● **Data section**:
※
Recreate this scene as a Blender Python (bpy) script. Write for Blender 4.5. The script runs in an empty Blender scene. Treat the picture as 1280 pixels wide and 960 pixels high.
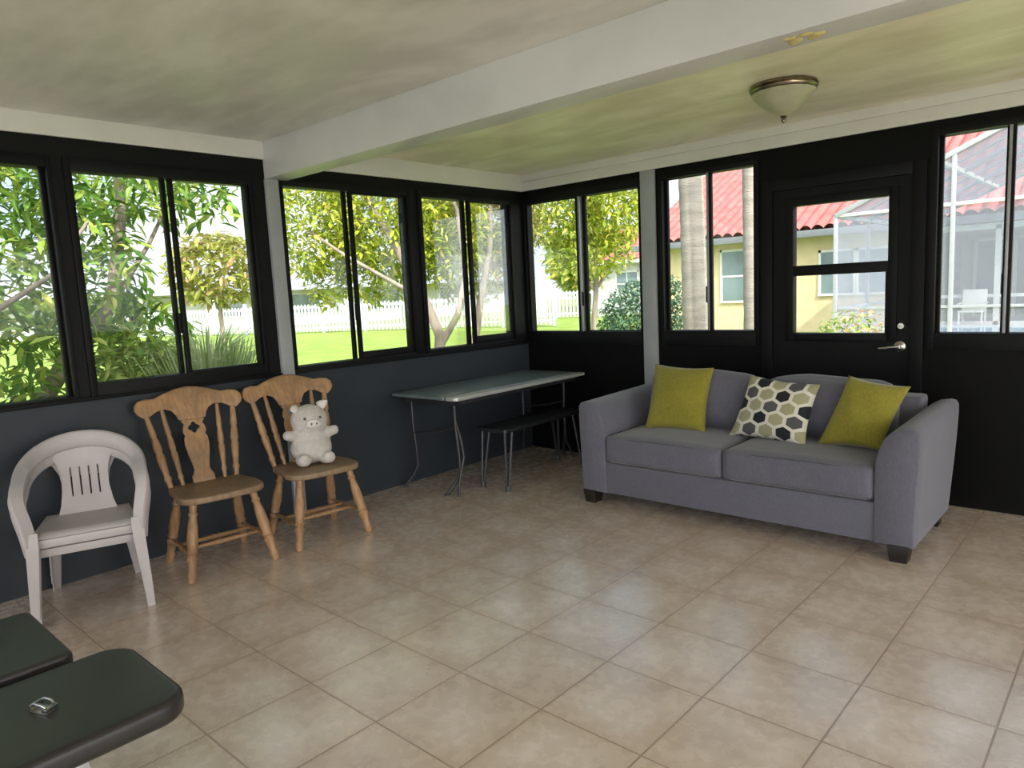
import bpy, bmesh, math, random
from mathutils import Vector, Matrix, Euler

random.seed(7)
SC = bpy.context.scene
COL = SC.collection
PI = math.pi

# ------------------------------------------------------------------ materials
def newmat(name):
    m = bpy.data.materials.new(name); m.use_nodes = True
    nt = m.node_tree
    return m, nt, nt.nodes['Principled BSDF']

def N(nt, t, **kw):
    n = nt.nodes.new(t)
    for k, v in kw.items(): setattr(n, k, v)
    return n

def mathn(nt, op, a, b=None, c=None):
    n = nt.nodes.new('ShaderNodeMath'); n.operation = op
    for i, v in enumerate((a, b, c)):
        if v is None: continue
        if isinstance(v, (int, float)): n.inputs[i].default_value = v
        else: nt.links.new(v, n.inputs[i])
    return n.outputs[0]

def vmath(nt, op, a, b=None, out=0):
    n = nt.nodes.new('ShaderNodeVectorMath'); n.operation = op
    for i, v in enumerate((a, b)):
        if v is None: continue
        if isinstance(v, (tuple, list)): n.inputs[i].default_value = v
        else: nt.links.new(v, n.inputs[i])
    return n.outputs[out]

def mixc(nt, fac, a, b, blend='MIX'):
    n = nt.nodes.new('ShaderNodeMix'); n.data_type = 'RGBA'; n.blend_type = blend
    if isinstance(fac, (int, float)): n.inputs[0].default_value = fac
    else: nt.links.new(fac, n.inputs[0])
    for i, v in ((6, a), (7, b)):
        if isinstance(v, (tuple, list)): n.inputs[i].default_value = (*v[:3], 1)
        else: nt.links.new(v, n.inputs[i])
    return n.outputs[2]

def ramp(nt, fac, stops, interp='LINEAR'):
    n = nt.nodes.new('ShaderNodeValToRGB'); cr = n.color_ramp; cr.interpolation = interp
    while len(cr.elements) < len(stops): cr.elements.new(0.5)
    for e, (p, c) in zip(cr.elements, stops):
        e.position = p; e.color = (*c[:3], 1)
    nt.links.new(fac, n.inputs[0]); return n.outputs[0]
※
● **Prompt**:
Extract all the data above exactly, excluding every picture.

● **Exercise response**:
Recreate this scene as a Blender Python (bpy) script. Write for Blender 4.5. The script runs in an empty Blender scene. Treat the picture as 1280 pixels wide and 960 pixels high.
import bpy, bmesh, math, random
from mathutils import Vector, Matrix, Euler

random.seed(7)
SC = bpy.context.scene
COL = SC.collection
PI = math.pi

# ------------------------------------------------------------------ materials
def newmat(name):
    m = bpy.data.materials.new(name); m.use_nodes = True
    nt = m.node_tree
    return m, nt, nt.nodes['Principled BSDF']

def N(nt, t, **kw):
    n = nt.nodes.new(t)
    for k, v in kw.items(): setattr(n, k, v)
    return n

def mathn(nt, op, a, b=None, c=None):
    n = nt.nodes.new('ShaderNodeMath'); n.operation = op
    for i, v in enumerate((a, b, c)):
        if v is None: continue
        if isinstance(v, (int, float)): n.inputs[i].default_value = v
        else: nt.links.new(v, n.inputs[i])
    return n.outputs[0]

def vmath(nt, op, a, b=None, out=0):
    n = nt.nodes.new('ShaderNodeVectorMath'); n.operation = op
    for i, v in enumerate((a, b)):
        if v is None: continue
        if isinstance(v, (tuple, list)): n.inputs[i].default_value = v
        else: nt.links.new(v, n.inputs[i])
    return n.outputs[out]

def mixc(nt, fac, a, b, blend='MIX'):
    n = nt.nodes.new('ShaderNodeMix'); n.data_type = 'RGBA'; n.blend_type = blend
    if isinstance(fac, (int, float)): n.inputs[0].default_value = fac
    else: nt.links.new(fac, n.inputs[0])
    for i, v in ((6, a), (7, b)):
        if isinstance(v, (tuple, list)): n.inputs[i].default_value = (*v[:3], 1)
        else: nt.links.new(v, n.inputs[i])
    return n.outputs[2]

def ramp(nt, fac, stops, interp='LINEAR'):
    n = nt.nodes.new('ShaderNodeValToRGB'); cr = n.color_ramp; cr.interpolation = interp
    while len(cr.elements) < len(stops): cr.elements.new(0.5)
    for e, (p, c) in zip(cr.elements, stops):
        e.position = p; e.color = (*c[:3], 1)
    nt.links.new(fac, n.inputs[0]); return n.outputs[0]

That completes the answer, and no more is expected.